Friday, November 8, 2013

All the King's Men, by Robert Penn Warren

All the King's Men is often described as being the story of a Huey Long type character (Willie Stark), who begins his political career as a populist who wants to help the people and ends it as a corrupt governor who will stop at nothing to consolidate his own power.  But I see it as the story of how an everyman--Jack Burden, the book's narrator--can be corrupted by proximity to power. Jack's early life was rather aimless. He was a law student, a history student, and a reporter before he became Willie Stark's right-hand man, taking on any job from shepherding a tax bill through the legislature, to coordinating a photo op at the governor's family farm, to digging up dirt on a family friend who has been nothing but good to Jack.

The story of Jack's work with Willie Stark--"the Boss"--is interspersed with memories of Jack's youth--his romance with Anne Stanton and his friendship with her brother, Dr. Adam Stanton; his troubled relationship with his mother, who lives with a much younger man; his youthful and short-lived marriage; his research as a Ph.D. student in history (readers are treated to a long description of the Civil War era family he was hoping to write his dissertation on). Years after their romance ended, Jack  learns that Anne Stanton is having an affair with "the Boss"; he is devastated--and it is the affair that sets off the events that result in the deaths of both "the Boss" and Dr. Stanton. In the wake of these events, Jack falls into a deep depression but eventually pulls himself out and sets his life on a more positive path--although I am unconvinced that he even then has taken full responsibility for his past actions.

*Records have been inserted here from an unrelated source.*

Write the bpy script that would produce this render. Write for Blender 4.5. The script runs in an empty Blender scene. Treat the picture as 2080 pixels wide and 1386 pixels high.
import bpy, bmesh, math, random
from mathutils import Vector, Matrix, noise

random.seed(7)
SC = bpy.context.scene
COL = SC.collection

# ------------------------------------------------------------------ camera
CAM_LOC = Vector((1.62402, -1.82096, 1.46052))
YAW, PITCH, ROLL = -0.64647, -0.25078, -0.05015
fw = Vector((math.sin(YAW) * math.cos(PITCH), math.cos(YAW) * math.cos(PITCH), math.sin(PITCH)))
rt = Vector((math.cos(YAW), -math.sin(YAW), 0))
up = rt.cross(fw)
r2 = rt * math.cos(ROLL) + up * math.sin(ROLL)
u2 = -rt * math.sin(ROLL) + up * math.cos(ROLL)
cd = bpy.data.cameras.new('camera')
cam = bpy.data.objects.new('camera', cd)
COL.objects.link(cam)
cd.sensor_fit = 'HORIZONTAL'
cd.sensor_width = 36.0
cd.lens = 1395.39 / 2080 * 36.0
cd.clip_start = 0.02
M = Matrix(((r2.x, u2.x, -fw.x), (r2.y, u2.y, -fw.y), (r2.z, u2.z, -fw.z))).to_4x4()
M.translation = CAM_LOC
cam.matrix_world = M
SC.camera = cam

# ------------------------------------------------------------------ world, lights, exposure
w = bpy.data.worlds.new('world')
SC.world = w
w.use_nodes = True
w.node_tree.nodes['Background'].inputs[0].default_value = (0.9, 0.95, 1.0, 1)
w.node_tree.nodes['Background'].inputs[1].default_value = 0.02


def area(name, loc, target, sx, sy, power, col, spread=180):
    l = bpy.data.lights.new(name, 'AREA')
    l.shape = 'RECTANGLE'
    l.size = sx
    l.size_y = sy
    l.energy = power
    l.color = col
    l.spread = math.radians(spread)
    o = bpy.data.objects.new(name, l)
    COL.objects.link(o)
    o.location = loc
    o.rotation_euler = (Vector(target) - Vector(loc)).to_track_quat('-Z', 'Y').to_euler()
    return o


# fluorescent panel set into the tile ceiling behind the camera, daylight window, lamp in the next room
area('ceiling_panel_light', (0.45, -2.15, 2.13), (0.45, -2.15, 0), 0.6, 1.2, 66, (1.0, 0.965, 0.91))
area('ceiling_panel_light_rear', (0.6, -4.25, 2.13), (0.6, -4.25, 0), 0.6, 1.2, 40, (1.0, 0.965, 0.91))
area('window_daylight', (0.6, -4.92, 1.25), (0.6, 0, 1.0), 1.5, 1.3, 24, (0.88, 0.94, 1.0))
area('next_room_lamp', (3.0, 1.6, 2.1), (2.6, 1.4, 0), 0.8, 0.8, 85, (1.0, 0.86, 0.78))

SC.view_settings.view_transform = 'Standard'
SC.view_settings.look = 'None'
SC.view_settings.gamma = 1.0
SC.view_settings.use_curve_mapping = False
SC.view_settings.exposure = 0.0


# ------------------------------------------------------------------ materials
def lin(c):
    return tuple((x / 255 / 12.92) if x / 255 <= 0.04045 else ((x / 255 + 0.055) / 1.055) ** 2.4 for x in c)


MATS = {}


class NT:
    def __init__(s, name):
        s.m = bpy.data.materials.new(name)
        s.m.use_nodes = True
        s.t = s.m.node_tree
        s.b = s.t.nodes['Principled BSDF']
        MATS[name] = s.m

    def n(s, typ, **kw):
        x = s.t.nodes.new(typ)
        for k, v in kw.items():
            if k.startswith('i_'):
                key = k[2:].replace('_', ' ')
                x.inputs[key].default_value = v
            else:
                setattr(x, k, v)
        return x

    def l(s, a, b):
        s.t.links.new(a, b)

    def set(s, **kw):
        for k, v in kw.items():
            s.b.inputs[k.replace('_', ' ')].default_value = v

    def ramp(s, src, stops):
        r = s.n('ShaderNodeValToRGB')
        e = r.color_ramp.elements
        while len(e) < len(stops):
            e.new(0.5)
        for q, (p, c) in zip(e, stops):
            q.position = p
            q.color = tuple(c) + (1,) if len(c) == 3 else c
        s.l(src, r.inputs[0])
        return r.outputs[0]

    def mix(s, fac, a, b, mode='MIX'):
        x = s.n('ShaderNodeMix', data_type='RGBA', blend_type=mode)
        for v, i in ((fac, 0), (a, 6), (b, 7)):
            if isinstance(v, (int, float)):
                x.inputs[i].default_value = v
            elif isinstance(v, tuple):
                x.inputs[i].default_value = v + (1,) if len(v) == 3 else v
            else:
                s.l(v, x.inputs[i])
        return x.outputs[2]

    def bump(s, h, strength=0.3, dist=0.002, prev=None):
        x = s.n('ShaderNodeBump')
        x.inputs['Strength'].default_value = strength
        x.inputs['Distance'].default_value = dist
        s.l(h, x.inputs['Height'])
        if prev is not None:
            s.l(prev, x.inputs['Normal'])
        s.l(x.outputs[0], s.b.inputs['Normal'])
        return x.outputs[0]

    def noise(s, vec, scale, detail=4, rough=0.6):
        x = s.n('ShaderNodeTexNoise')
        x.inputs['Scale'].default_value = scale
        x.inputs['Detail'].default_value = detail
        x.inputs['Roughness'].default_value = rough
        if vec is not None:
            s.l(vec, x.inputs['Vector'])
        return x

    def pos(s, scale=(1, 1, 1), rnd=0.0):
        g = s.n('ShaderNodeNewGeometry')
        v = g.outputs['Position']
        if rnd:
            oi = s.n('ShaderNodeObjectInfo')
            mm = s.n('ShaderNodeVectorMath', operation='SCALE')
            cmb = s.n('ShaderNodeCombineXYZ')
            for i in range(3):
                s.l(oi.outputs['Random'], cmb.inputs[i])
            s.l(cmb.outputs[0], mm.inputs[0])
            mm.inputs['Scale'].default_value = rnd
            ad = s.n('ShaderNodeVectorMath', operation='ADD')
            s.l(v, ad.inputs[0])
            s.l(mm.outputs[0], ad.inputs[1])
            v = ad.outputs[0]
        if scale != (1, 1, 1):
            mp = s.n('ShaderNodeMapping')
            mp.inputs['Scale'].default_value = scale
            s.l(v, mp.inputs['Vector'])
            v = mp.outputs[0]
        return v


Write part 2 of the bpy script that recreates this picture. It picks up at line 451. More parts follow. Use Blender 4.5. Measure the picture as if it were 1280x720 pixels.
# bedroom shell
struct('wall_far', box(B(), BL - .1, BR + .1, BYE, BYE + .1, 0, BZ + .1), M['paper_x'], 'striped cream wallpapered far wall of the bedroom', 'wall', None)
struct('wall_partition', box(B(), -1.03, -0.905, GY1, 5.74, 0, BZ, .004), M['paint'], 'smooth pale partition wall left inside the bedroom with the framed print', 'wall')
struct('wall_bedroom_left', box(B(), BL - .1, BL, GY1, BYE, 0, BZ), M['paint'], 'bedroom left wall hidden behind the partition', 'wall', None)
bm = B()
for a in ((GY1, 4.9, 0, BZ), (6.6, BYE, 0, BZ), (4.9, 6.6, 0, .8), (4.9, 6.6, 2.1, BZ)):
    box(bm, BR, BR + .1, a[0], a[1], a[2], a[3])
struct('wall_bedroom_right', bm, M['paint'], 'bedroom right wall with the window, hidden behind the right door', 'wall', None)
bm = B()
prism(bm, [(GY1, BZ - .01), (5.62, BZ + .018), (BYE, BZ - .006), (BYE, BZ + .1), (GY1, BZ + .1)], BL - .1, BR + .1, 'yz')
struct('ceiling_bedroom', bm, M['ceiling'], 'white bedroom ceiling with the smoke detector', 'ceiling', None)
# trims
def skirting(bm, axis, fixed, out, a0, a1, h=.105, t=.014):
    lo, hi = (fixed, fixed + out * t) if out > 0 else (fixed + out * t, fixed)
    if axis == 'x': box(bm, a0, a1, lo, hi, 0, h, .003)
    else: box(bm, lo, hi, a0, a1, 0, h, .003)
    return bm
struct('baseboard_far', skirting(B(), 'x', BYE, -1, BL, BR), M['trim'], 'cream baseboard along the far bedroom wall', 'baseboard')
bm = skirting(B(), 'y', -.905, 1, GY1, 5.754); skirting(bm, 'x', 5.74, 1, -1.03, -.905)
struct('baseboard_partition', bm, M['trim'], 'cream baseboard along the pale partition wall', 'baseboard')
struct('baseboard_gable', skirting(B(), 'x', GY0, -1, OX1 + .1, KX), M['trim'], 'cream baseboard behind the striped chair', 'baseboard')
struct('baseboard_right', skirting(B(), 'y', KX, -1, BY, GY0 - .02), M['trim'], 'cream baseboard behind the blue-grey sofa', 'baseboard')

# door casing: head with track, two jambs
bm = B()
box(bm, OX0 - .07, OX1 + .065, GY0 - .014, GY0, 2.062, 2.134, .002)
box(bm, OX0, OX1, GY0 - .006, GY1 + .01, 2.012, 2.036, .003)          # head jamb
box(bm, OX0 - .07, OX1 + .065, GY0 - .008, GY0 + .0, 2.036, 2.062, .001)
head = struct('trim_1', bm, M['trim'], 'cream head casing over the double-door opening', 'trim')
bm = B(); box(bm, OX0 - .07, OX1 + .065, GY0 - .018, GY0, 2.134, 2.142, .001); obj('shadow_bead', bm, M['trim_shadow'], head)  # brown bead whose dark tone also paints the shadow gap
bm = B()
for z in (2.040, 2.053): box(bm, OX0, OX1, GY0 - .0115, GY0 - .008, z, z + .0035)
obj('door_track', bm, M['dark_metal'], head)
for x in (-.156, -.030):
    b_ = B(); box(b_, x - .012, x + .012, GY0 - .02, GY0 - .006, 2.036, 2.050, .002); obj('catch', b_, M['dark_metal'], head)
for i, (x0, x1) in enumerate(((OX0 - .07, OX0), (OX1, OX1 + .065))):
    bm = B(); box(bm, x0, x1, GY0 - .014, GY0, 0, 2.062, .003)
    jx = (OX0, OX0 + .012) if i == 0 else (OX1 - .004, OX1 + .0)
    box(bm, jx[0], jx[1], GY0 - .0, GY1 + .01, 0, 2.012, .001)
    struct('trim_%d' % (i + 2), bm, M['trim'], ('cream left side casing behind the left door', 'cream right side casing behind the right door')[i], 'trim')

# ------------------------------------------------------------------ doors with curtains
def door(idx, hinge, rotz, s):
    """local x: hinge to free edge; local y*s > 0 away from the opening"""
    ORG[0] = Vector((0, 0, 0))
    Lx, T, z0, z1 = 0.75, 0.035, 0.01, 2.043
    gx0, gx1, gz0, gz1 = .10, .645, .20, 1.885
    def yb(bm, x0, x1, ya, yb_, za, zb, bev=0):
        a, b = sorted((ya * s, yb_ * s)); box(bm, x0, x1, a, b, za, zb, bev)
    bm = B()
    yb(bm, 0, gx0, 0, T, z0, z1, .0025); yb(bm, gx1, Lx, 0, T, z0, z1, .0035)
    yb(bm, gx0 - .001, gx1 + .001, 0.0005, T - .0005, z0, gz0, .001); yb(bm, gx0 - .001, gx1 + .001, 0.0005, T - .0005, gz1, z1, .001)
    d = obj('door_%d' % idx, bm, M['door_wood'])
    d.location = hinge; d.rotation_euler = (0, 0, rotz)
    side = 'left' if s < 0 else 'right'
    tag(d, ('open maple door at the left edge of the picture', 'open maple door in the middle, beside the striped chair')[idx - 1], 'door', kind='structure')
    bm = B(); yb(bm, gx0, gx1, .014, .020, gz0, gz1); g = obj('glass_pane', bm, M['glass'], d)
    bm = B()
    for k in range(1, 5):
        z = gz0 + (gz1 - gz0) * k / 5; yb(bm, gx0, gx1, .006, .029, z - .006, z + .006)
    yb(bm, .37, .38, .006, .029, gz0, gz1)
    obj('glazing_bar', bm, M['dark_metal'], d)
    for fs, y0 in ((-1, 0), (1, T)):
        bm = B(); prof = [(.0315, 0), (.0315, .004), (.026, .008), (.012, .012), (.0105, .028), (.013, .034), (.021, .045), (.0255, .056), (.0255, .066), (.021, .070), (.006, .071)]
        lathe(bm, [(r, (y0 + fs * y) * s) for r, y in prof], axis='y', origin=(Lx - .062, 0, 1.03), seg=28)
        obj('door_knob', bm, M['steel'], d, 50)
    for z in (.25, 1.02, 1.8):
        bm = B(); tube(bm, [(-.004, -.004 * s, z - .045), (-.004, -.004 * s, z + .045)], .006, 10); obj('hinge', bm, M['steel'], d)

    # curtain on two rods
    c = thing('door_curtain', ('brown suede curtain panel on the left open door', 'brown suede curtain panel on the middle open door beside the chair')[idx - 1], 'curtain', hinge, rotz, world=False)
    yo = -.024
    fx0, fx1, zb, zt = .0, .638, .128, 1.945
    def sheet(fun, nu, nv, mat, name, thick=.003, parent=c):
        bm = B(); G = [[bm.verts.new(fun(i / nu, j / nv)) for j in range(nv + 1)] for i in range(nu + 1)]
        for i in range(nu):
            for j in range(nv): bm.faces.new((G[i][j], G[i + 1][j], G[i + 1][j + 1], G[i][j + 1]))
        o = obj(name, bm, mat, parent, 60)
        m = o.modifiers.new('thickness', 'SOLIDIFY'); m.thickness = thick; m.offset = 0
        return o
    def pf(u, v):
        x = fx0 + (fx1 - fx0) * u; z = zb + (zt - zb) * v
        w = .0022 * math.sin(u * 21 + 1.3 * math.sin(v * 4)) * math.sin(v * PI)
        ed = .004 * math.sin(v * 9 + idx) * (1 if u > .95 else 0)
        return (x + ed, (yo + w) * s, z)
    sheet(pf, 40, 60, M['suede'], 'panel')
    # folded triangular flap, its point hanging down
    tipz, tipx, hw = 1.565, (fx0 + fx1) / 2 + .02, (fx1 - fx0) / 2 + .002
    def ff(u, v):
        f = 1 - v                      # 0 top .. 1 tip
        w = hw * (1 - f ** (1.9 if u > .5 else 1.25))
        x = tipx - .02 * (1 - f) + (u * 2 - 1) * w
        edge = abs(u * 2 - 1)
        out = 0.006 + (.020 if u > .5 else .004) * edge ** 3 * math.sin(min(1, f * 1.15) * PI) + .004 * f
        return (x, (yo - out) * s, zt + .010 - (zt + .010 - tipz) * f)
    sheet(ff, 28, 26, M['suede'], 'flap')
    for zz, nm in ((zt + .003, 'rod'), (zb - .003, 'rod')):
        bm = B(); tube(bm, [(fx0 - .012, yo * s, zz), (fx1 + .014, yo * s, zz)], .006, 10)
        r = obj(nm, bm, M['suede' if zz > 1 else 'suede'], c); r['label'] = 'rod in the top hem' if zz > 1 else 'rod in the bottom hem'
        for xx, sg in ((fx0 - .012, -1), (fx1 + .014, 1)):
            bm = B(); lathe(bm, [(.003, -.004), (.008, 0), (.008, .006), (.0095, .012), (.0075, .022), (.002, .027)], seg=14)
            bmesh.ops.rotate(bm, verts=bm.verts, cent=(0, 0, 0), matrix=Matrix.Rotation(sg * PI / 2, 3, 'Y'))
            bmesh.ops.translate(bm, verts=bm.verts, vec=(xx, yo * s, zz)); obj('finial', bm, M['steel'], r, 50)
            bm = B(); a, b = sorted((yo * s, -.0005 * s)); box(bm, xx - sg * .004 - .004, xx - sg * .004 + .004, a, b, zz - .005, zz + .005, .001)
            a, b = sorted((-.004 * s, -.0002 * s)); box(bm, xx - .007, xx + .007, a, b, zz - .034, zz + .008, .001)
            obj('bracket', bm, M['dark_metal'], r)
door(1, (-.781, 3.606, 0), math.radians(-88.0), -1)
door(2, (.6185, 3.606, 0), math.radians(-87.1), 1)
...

All the King's Men won the Pulitzer Prize in 1947 and has appeared on numerous "best novels" lists. It certainly explores timeless themes--the corrupting effects of power, the consequences of not taking responsibility for one's actions, identity, and even original sin. For some readers, the poetic language (Warren was, after all, a poet) and style are probably moving; I found them ill suited to the book and quite often repetitious, pretentious, and annoying. An example: "There is nothing more alone than being in a car at night in the rain. I was in the car. And I was glad of it. Between one point on the map and another point on the map, there was the being alone in the car in the rain." And he continues in this vein to the point of tedium.  For me, Jack was not redeemed by either his evolving life philosophy or his actions--indeed, he was a thoroughly repulsive character.  Though I tend to blame myself when I don't care for a classic, I have to say I much preferred Ethan Canin's  recent America, America, which shares structural and thematic similarities with All the King's Men but is set in the Vietnam era. 

Favorite passage
The best luck always happens to people who don't need it.